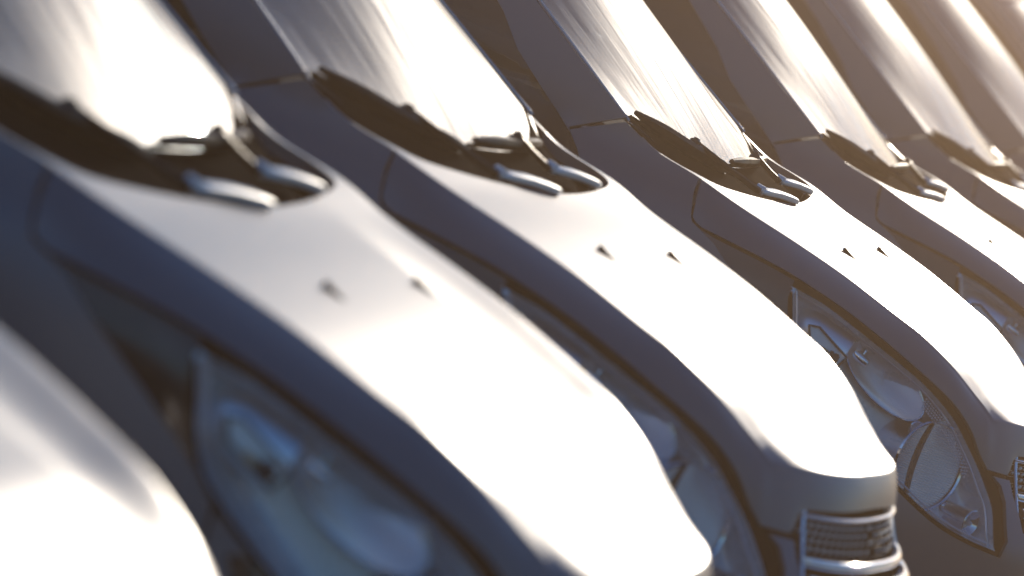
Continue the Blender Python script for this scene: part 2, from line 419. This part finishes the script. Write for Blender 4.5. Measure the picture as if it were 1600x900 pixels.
def ribbed(c, ax, ay, an, rx, ry, depth, ribs, amp):
    bm = bmesh.new(); g = {}; G = ribs; M = 18
    for i in range(-G, G+1):
        y = i/G*ry; w_ = rx*math.sqrt(max(1-(y/ry)**2, 0))
        for j in range(-M, M+1):
            x = j/M*w_; q = (x/rx)**2+(y/ry)**2
            g[i, j] = bm.verts.new(c+ax*x+ay*y+an*(-depth*(1-q)+(amp if i % 2 else 0)))
    for i in range(-G, G):
        for j in range(-M, M): bm.faces.new([g[i, j], g[i+1, j], g[i+1, j+1], g[i, j+1]])
    bmesh.ops.remove_doubles(bm, verts=bm.verts, dist=.0003)
    return bm
def build_headlight(root, side):
    lens_ol = grow(HL, -.003)
    # housing bowl
    def bowl(s, z, o2):
        dd = pdist((s, z), o2); t = min(dd/.035, 1); return -.004-.079*(t*t*(3-2*t))
    h = from_bm('headlight', patch_bm(lens_ol, step=.017, side=side, offf=bowl, rim=.0, bst=.015), MAT['bezel'], root, angle=60)
    def lens(s, z, o2): return .004*min(pdist((s, z), o2)/.03, 1)
    patch('lens', lens_ol, MAT['lens'], h, side=side, offf=lens, rim=.01, step=.022)
    # bright piping just inside the outline
    inn = grow(HL, -.014); bm = bmesh.new()
    pts = [P(u, z, side, -.012) for u, z in resample(inn, .03)]
    tube_bm(bm, pts+[pts[0]], .0028, 6, cap=False); from_bm('lamp_trim', bm, MAT['satin'], h)
    def at(u, z, dep): return P(u, z, side, -dep)
    def ax(dx, du, dz): return Vector((side*dx, -du, dz)).normalized()
    # tube of the turn signal along the upper edge
    a = at(.305, .868, .082); b = at(.455, .836, .074); dr = (b-a).normalized()
    bm = bmesh.new(); lathe_bm(bm, a, dr, [(-.03, .0), (-.025, .03), (.0, .052), (.03, .060), (.12, .062), (.135, .062), (.135, .055), (.12, .053)], 40)
    tb = from_bm('signal_tube', bm, MAT['satin'], h, angle=50)
    # window frame with the small lamp
    fr = [(.318, .868), (.335, .835), (.425, .790), (.440, .828), (.345, .873)]
    bm = bmesh.new(); pts = [P(u, z, side, .0-.008) for u, z in resample(fr, .02)]
    tube_bm(bm, pts+[pts[0], pts[1]], .0035, 6, cap=False); from_bm('window_frame', bm, MAT['gloss_black'], h)
    patch('signal_window', fr, MAT['bezel'], h, side=side, off=-.016, rim=0, step=.02)
    c = at(.40, .815, .006); lathe('bulb', c-dr*.03, dr, [(-.012, 0), (-.006, .007), (.008, .010), (.02, .009), (.022, .0)], MAT['amber'], h, 16)
    lathe('bulb_socket', c-dr*.008, dr, [(0, .011), (.0, .014), (.008, .016), (.012, .013), (.016, .016), (.024, .017), (.03, .012), (.032, 0)], MAT['gloss_black'], h, 14)
    # ribbed main reflector: long bowl of fluted rings
    A = at(.45, .860, .045); Bq = at(.665, .765, .035); lx = (Bq-A); Lg = lx.length; lx.normalize()
    nrm = surf_n(s_of(.56, .81), .81, side); ly = nrm.cross(lx).normalized(); nrm2 = lx.cross(ly); 
    if nrm2.dot(nrm) < 0: nrm2 = -nrm2
    C0 = (A+Bq)/2; rx, ry = Lg/2+.012, .058
    bm = ribbed(C0+nrm2*.004, lx, ly, nrm2, rx, ry, .042, 34, .0022)
    rf = from_bm('reflector', bm, MAT['satin'], h, smooth=False)
    bm = bmesh.new(); rr = [C0+lx*math.cos(t)*(rx+.002)+ly*math.sin(t)*(ry+.002)+nrm2*.006 for t in np.linspace(0, 2*math.pi, 49)]
    tube_bm(bm, rr, .0022, 6, cap=False); from_bm('reflector_rim', bm, MAT['chrome'], h)
    # bulb shield in the bowl
    c = C0-lx*rx*.66+nrm2*(-.012)
    lathe('bulb', c, (lx+nrm2*.3), [(-.02, .013), (-.004, .016), (.012, .015), (.026, .011), (.030, 0)], MAT['chrome'], h, 20)
    tube('bulb_bracket', [c+nrm2*.006, c+ly*.03+lx*(-.004)+nrm2*.012, c+ly*.052-lx*.016+nrm2*.008] if (ly.z > 0) else [c+nrm2*.006, c-ly*.03+lx*(-.004)+nrm2*.012, c-ly*.052-lx*.016+nrm2*.008], [.005, .004, .003], MAT['chrome'], h, 8)
    # round lower lamp: polished tube and ribbed disc
    axd = ax(.60, .78, .10)
    c = at(.742, .655, .035)
    lathe('lamp_tube', c, axd, [(-.13, .096), (-.12, .115), (.0, .122), (.006, .124), (.012, .121), (.008, .116)], MAT['chrome'], h, 64)
    fa = axd.cross(Vector((0, 0, 1))).normalized(); fb = axd.cross(fa)
    bm = ribbed(c, fa, fb, axd, .116, .116, .030, 38, .0032)
    from_bm('ribbed_disc', bm, MAT['satin'], h, smooth=False)
    # dark crescent shade across the disc
    sg = -1 if fa.dot(Vector((0, -1, 0))) > 0 else 1
    rows = []
    for t in np.linspace(-1.25, 1.25, 25):
        y = math.sin(t)/math.sin(1.25)*.112; wdt = .007*math.cos(t*.95)+.0015; x0 = sg*(.035+.020*(1-(y/.112)**2)) 
        rows.append([c+fb*y+fa*(x0-wdt*sg)+axd*.010, c+fb*y+fa*(x0+wdt*sg)+axd*.016, c+fb*y+fa*(x0+wdt*sg)+axd*.002])
    bm = bmesh.new(); loft_bm(bm, rows); from_bm('shade_strip', bm, MAT['gloss_black'], h)
    # small position lamp low in the corner
    c2 = at(.895, .553, .026); a2 = ax(.40, .92, .02)
    lathe('small_lamp', c2, a2, [(-.10, .030), (.0, .037), (.004, .038), (.006, .035), (.002, .031), (-.012, .020), (-.016, .0)], MAT['chrome'], h, 32)
    lathe('bulb', c2, a2, [(-.012, .008), (.0, .008), (.006, .005), (.008, 0)], MAT['bulb'], h, 12)
    # dotted side reflector along the upper edge
    bm = bmesh.new()
    for i in range(26):
        u = .665+i*.0065
        for j in range(4):
            z0 = float(np.interp(u, [.656, .735, .79, .835], [.831, .785, .735, .69]))-.020-j*.0075
            q = P(u, z0, side, -.018); nn = surf_n(s_of(u, z0), z0, side)
            bmesh.ops.create_icosphere(bm, subdivisions=1, radius=.0036, matrix=Matrix.Translation(q))
    o = from_bm('reflector_dots', bm, MAT['satin'], h); o['kind'] = 'stuff'
    return h

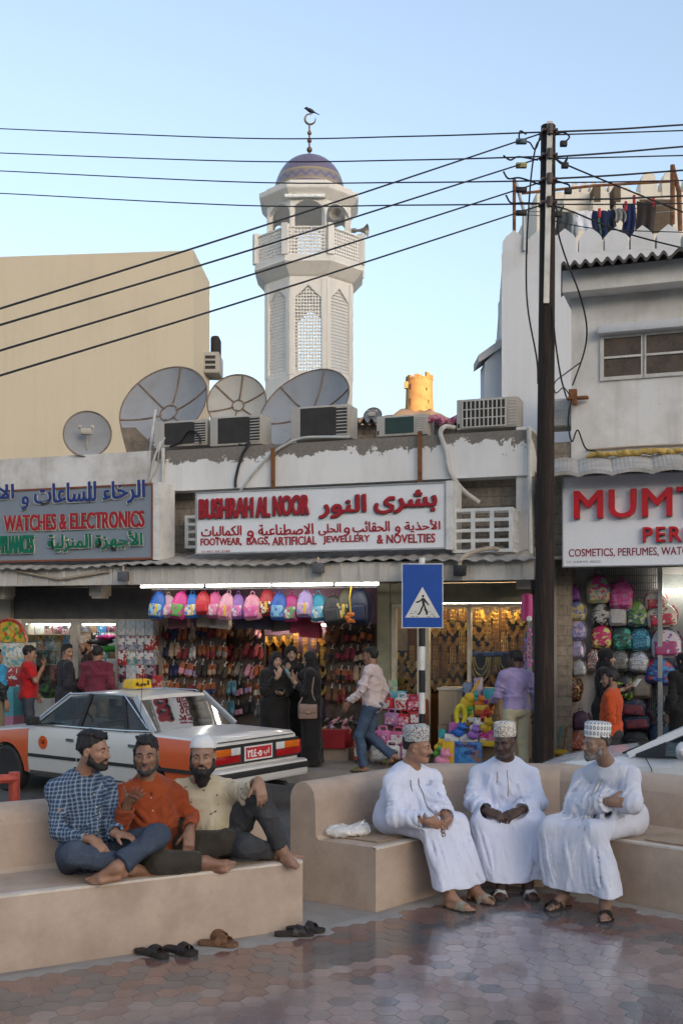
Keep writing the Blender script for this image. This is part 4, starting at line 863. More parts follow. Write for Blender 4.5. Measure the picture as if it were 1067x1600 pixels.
# tin canopy over the sign
mb = MB(); n = 240; rows = [[fw(lerp(fs(858, d), b, i / n), d, z + .05 * abs(math.sin(i * .13 + .4 * math.sin(i * .05))) ** .7 + .004 * (i % 3)) for i in range(n + 1)] for d, z in ((.95, fz(950, 739, .95)), (.02, fz(950, 717, .02)))]
mb.loft(rows, False, False); mb.loft([[p + V(0, 0, -.015) for p in r] for r in rows], False, False); mb.loft([rows[0], [p + V(0, 0, -.05) for p in rows[0]]], False, False); obj('tin_canopy', mb, grime('tin', (.46, .45, .43), (.27, .24, .20), .42, .7, 2.0, rough=.55, streak=0), rt)
s_ = SDF((0, 0, 0), (6, .3, .3), .022)
rr = random.Random(2)
for i in range(70): s_.ell((.2 + i * .045 + rr.uniform(-.02, .02), .12 + rr.uniform(-.03, .03), .09 + rr.uniform(-.02, .02)), (.05, .05, rr.uniform(.03, .05)), k=.02)
mb = s_.mb(); T = FM @ Matrix.Translation((fs(898), -.28, fz(940, 721, .1))); mb.v = [tuple(T @ Vector(v)) for v in mb.v]
one('foam_sealant', 'strip of yellow foam sealant lying along the top of the tin canopy', 'sealant', mb, mat('foam_yellow', (.50, .34, .10), .9, var=.5, scale=10))
# shop opening under the big sign
mb = MB(FM); mb.box((fs(862), .45, 0), (b, .5, zc0 + .6)); obj('shop_back_wall', mb, mat('panel_grey', (.40, .38, .36), .8), rt, smooth=False)
mb = MB(FM); mb.box((fs(864), -.5, .0), (fs(869), .45, zc0 + .32)); obj('side_frame', mb, mat('frame_alu', (.42, .42, .40), .4, .4), rt, smooth=False)
mb = MB(FM); mb.box((fs(862), -.5, zc0 + .3), (b, .45, zc0 + .34)); mb.box((fs(905, .5), -.52, zc0 + .17), (b, -.4, zc0 + .21)); obj('soffit', mb, mat('soffit_board', (.22, .19, .16), .9), rt, smooth=False)
mb = MB(FM)
for i in range(34): s = lerp(fs(924), fs(1024), i / 33); mb.tube([(s, .36, .05), (s, .36, zc0 + .25)], .006, 5)
for i in range(27): z = lerp(.1, zc0 + .2, i / 26); mb.tube([(fs(924), .352, z), (fs(1024), .352, z)], .006, 5)
obj('wire_grid', mb, mat('grid_wire', (.16, .17, .18), .5, .5), rt)
mb = MB(FM); mb.box((fs(1034), .25, .1), (fs(1110), .26, zc0 + .1)); obj('shop_window', mb, gl, rt, smooth=False)
mb = MB(FM); mb.box((fs(1026), .15, 0), (fs(1033), .3, zc0 + .2)); obj('window_frame', mb, mat('frame_alu', (.42, .42, .40), .4, .4), rt, smooth=False)
# junction bracket and small condenser beside the pole
aircon('grey condenser half hidden behind the wooden pole', 858, 624, 893, 668, -.2, (.1, .8), 1)
c = fat(897, 622, .06); mb = MB(FM); l = FM.inverted() @ c
mb.box((l.x - .1, l.y - .12, l.z - .03), (l.x + .2, l.y + .01, l.z)); mb.box((l.x - .07, l.y - .1, l.z), (l.x + .04, l.y - .01, l.z + .11)); mb.box((l.x - .02, l.y - .14, l.z - .12), (l.x + .05, l.y - .04, l.z - .031), b=.015); one('junction_bracket', 'rusty cable bracket on the corner of the white building beside the pole', 'bracket', mb, rust, smooth=False)
mb = MB(); mb.tube([fat(915, 703, .03), fat(1000, 697, .03), fat(1180, 690, .03)], .014); one('conduit', 'thin conduit on the white building above the tin canopy', 'conduit', mb, mat('conduit_tan', (.36, .30, .22), .7))

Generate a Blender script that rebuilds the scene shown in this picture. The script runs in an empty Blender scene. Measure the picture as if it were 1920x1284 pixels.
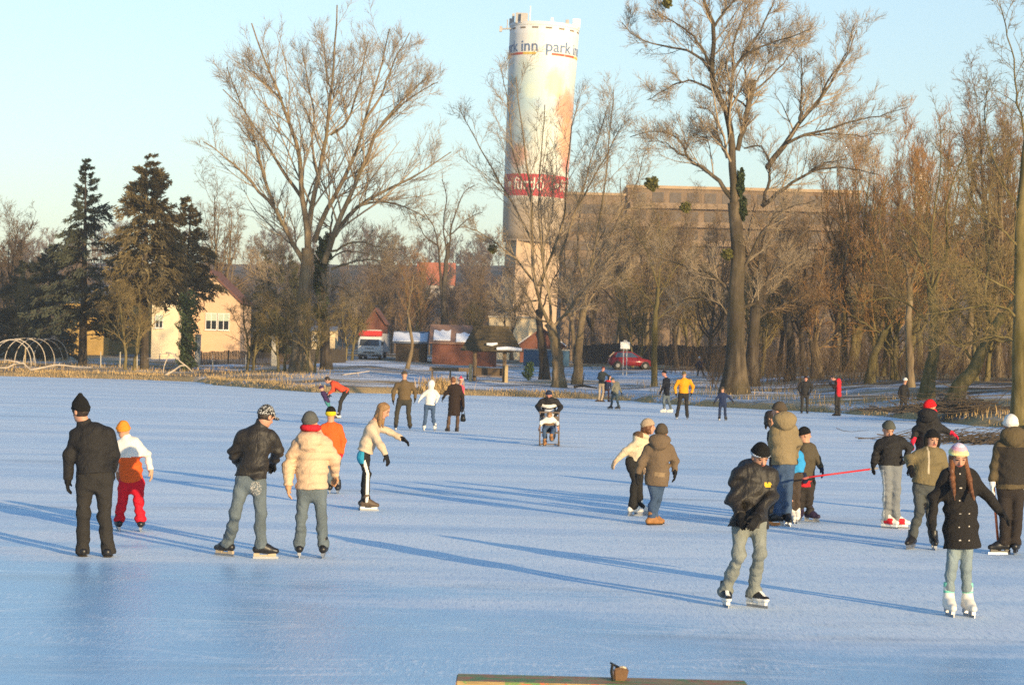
import bpy, bmesh, math, random
import numpy as np
from mathutils import Vector, Matrix
C = bpy.context.scene
COL = C.collection
rad = math.radians

# ------------------------------------------------------------------ camera
CAM_H = 2.25
FPX = 4267.0                       # focal length in photo pixels (1920 wide)
PITCH = rad(0.376)
ROLL = rad(1.4)
R0 = np.array([1.0, 0, 0]); F0 = np.array([0, math.cos(PITCH), math.sin(PITCH)]); U0 = np.array([0, -math.sin(PITCH), math.cos(PITCH)])
CR = math.cos(ROLL) * R0 + math.sin(ROLL) * U0
CU = -math.sin(ROLL) * R0 + math.cos(ROLL) * U0
cam_data = bpy.data.cameras.new('camera')
cam = bpy.data.objects.new('camera', cam_data); COL.objects.link(cam)
cam.matrix_world = Matrix(((CR[0], CU[0], -F0[0], 0), (CR[1], CU[1], -F0[1], 0), (CR[2], CU[2], -F0[2], CAM_H), (0, 0, 0, 1)))
cam_data.sensor_width = 36.0; cam_data.sensor_fit = 'HORIZONTAL'; cam_data.lens = 36.0 * FPX / 1920.0
cam_data.clip_start = 0.5; cam_data.clip_end = 6000
cam_data.dof.use_dof = True; cam_data.dof.focus_distance = 27.0; cam_data.dof.aperture_fstop = 7.1
C.camera = cam

# ------------------------------------------------------------------ light
SUN_EL = rad(9.6); SUN_DIR = np.array([0.535, -0.845])      # towards the sun (ground plane)
SUN_DIR = SUN_DIR / np.linalg.norm(SUN_DIR)
SUN_V = Vector((SUN_DIR[0] * math.cos(SUN_EL), SUN_DIR[1] * math.cos(SUN_EL), math.sin(SUN_EL)))
w = bpy.data.worlds.new("World"); C.world = w; w.use_nodes = True
nt = w.node_tree; nt.nodes.clear()
sky = nt.nodes.new('ShaderNodeTexSky'); sky.sky_type = 'NISHITA'; sky.sun_disc = False
sky.sun_elevation = SUN_EL; sky.sun_rotation = math.atan2(SUN_DIR[0], SUN_DIR[1])
sky.air_density = 1.0; sky.dust_density = 0.35; sky.ozone_density = 1.6; sky.altitude = 150
bg = nt.nodes.new('ShaderNodeBackground'); bg.inputs['Strength'].default_value = 0.15
out = nt.nodes.new('ShaderNodeOutputWorld')
tcw = nt.nodes.new('ShaderNodeTexCoord'); sx = nt.nodes.new('ShaderNodeSeparateXYZ'); mr = nt.nodes.new('ShaderNodeMapRange'); mx = nt.nodes.new('ShaderNodeMix'); mx.data_type = 'RGBA'; mx.blend_type = 'MULTIPLY'; mx.inputs[0].default_value = 1.0
cr_ = nt.nodes.new('ShaderNodeValToRGB'); cr_.color_ramp.elements[0].color = (.64, .68, .80, 1); e_ = cr_.color_ramp.elements.new(.2); e_.color = (.99, .955, .97, 1); e_ = cr_.color_ramp.elements.new(.32); e_.color = (.97, .96, 1.0, 1); cr_.color_ramp.elements[-1].position = .8; cr_.color_ramp.elements[-1].color = (.58, .94, 1.22, 1)
mr.inputs['From Min'].default_value = 0.0; mr.inputs['From Max'].default_value = 0.8
nt.links.new(tcw.outputs['Generated'], sx.inputs[0]); nt.links.new(sx.outputs['Z'], mr.inputs['Value']); nt.links.new(mr.outputs[0], cr_.inputs[0])
nt.links.new(sky.outputs[0], mx.inputs[6]); nt.links.new(cr_.outputs[0], mx.inputs[7]); nt.links.new(mx.outputs[2], bg.inputs[0]); nt.links.new(bg.outputs[0], out.inputs[0])
sl = bpy.data.lights.new('sun', 'SUN'); sl.energy = 4.8; sl.angle = rad(0.5); sl.color = (1.0, 0.75, 0.42)
so = bpy.data.objects.new('sun', sl); COL.objects.link(so); so.location = (30, -40, 30)
so.rotation_euler = SUN_V.to_track_quat('Z', 'Y').to_euler()
C.view_settings.view_transform = 'Standard'; C.view_settings.look = 'None'; C.view_settings.gamma = 1.0
C.view_settings.use_curve_mapping = False
C.view_settings.exposure = 0.62
C.cycles.use_denoising = False; C.cycles.use_adaptive_sampling = True; C.cycles.adaptive_threshold = .012; C.cycles.max_bounces = 6; C.cycles.diffuse_bounces = 2; C.cycles.glossy_bounces = 3; C.cycles.transmission_bounces = 3; C.cycles.transparent_max_bounces = 4

# ------------------------------------------------------------------ helpers
def ray(px, py):
    d = F0 + ((px - 960.0) * CR + (642.0 - py) * CU) / FPX
    return d / d[1]
def at(px, py, Y):
    d = ray(px, py)
    return np.array([d[0] * Y, Y, CAM_H + d[2] * Y])
def nrm(v):
    v = np.asarray(v, float); n = np.linalg.norm(v)
    return v / n if n > 1e-9 else v

SHX = [-3000, -60, -37, -27, -21.5, -19, -11, -6.5, 0, 5.7, 9.3, 12, 15.5, 17.2, 18.5, 20, 26, 40, 90, 3000]
SHY = [175, 168, 164, 163, 158, 146, 128, 131, 131, 128, 116, 112, 107, 100, 90, 80, 52, 36, 20, 20]
def shore_y(X): return np.interp(X, SHX, SHY)
def sstep(a, b, x):
    t = np.clip((x - a) / (b - a), 0, 1); return t * t * (3 - 2 * t)
def ground_z(X, Y):
    X = np.asarray(X, float); Y = np.asarray(Y, float)
    t = Y - shore_y(X)
    wl = 1 - sstep(-20, 2, X)
    h = -0.45 + 0.75 * sstep(-1.2, 1.6, t)
    slope = 0.0148 + 0.0045 * wl
    h = h + slope * np.clip(t, 0, 110)
    h = h + 0.05 * np.sin(X * 0.9 + Y * 0.31) * sstep(2, 8, t) + 0.05 * np.sin(X * 0.37 - Y * 0.53 + 1.3) * sstep(2, 8, t)
    u = X / np.maximum(Y, 50.0)
    top = np.interp(u, [-0.3, -0.09, -0.02, 0.001, 0.016, 0.03, 0.07, 0.25], [27, 30, 31, 32, 34, 36, 44, 44])
    h = h + top * sstep(390, 800, Y)
    near = 0.75 * sstep(14.6, 12.4, Y) * 1.0 + 0.25 * sstep(12, 0, Y)
    h = np.where(Y < 16, np.maximum(h, -0.45 + near), h)
    return h
def ground_at(px, py):
    d = ray(px, py); Ys = np.arange(14.0, 1200.0, 0.25)
    gz = np.maximum(ground_z(d[0] * Ys, Ys), 0.0); z = CAM_H + d[2] * Ys
    k = np.nonzero(z <= gz)[0]
    Y = Ys[k[0]] if len(k) else 1199.0
    return np.array([d[0] * Y, Y, float(max(ground_z(d[0] * Y, Y), 0.0))])

def mesh_np(name, V, Fc, mats=(), parent=None, smooth=True, loc=None, mi=None):
    V = np.asarray(V, np.float32); Fc = [np.asarray(f, np.int32) for f in (Fc if isinstance(Fc, (list, tuple)) else [Fc]) if len(f)]
    me = bpy.data.meshes.new(name)
    me.vertices.add(len(V)); me.vertices.foreach_set('co', V.ravel())
    nl = sum(f.size for f in Fc); npoly = sum(len(f) for f in Fc)
    me.loops.add(nl); me.polygons.add(npoly)
    me.loops.foreach_set('vertex_index', np.concatenate([f.ravel() for f in Fc]))
    sizes = np.concatenate([np.full(len(f), f.shape[1], np.int32) for f in Fc])
    starts = np.concatenate([[0], np.cumsum(sizes)[:-1]]).astype(np.int32)
    me.polygons.foreach_set('loop_start', starts)
    if smooth: me.polygons.foreach_set('use_smooth', np.ones(npoly, bool))
    for m in mats: me.materials.append(m)
    if mi is not None: me.polygons.foreach_set('material_index', np.asarray(mi, np.int32))
    me.update(calc_edges=True); me.validate()
    o = bpy.data.objects.new(name, me); COL.objects.link(o)
    if parent is not None: o.parent = parent
    if loc is not None: o.location = loc
    return o
def empty(name, loc, label=None, cat=None, group=None, rz=0.0):
    o = bpy.data.objects.new(name, None); COL.objects.link(o); o.location = Vector(tuple(float(v) for v in loc)); o.rotation_euler = (0, 0, rz)
    o.empty_display_size = 0.2
    return tag(o, label, cat, group)
def tag(o, label=None, cat=None, group=None, kind=None):
    if label: o['label'] = label
    if cat: o['category'] = cat
    if group: o['group'] = group
    if kind: o['kind'] = kind
    return o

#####

→ INSTRUCTION
In the listing above, find the line containing "Generate a Blender" and the line containing "rad = math.radians", then output those two lines and everything between them exactly as written, without the images.

→ RESPONSE
Generate a Blender script that rebuilds the scene shown in this picture. The script runs in an empty Blender scene. Measure the picture as if it were 1920x1284 pixels.
import bpy, bmesh, math, random
import numpy as np
from mathutils import Vector, Matrix
C = bpy.context.scene
COL = C.collection
rad = math.radians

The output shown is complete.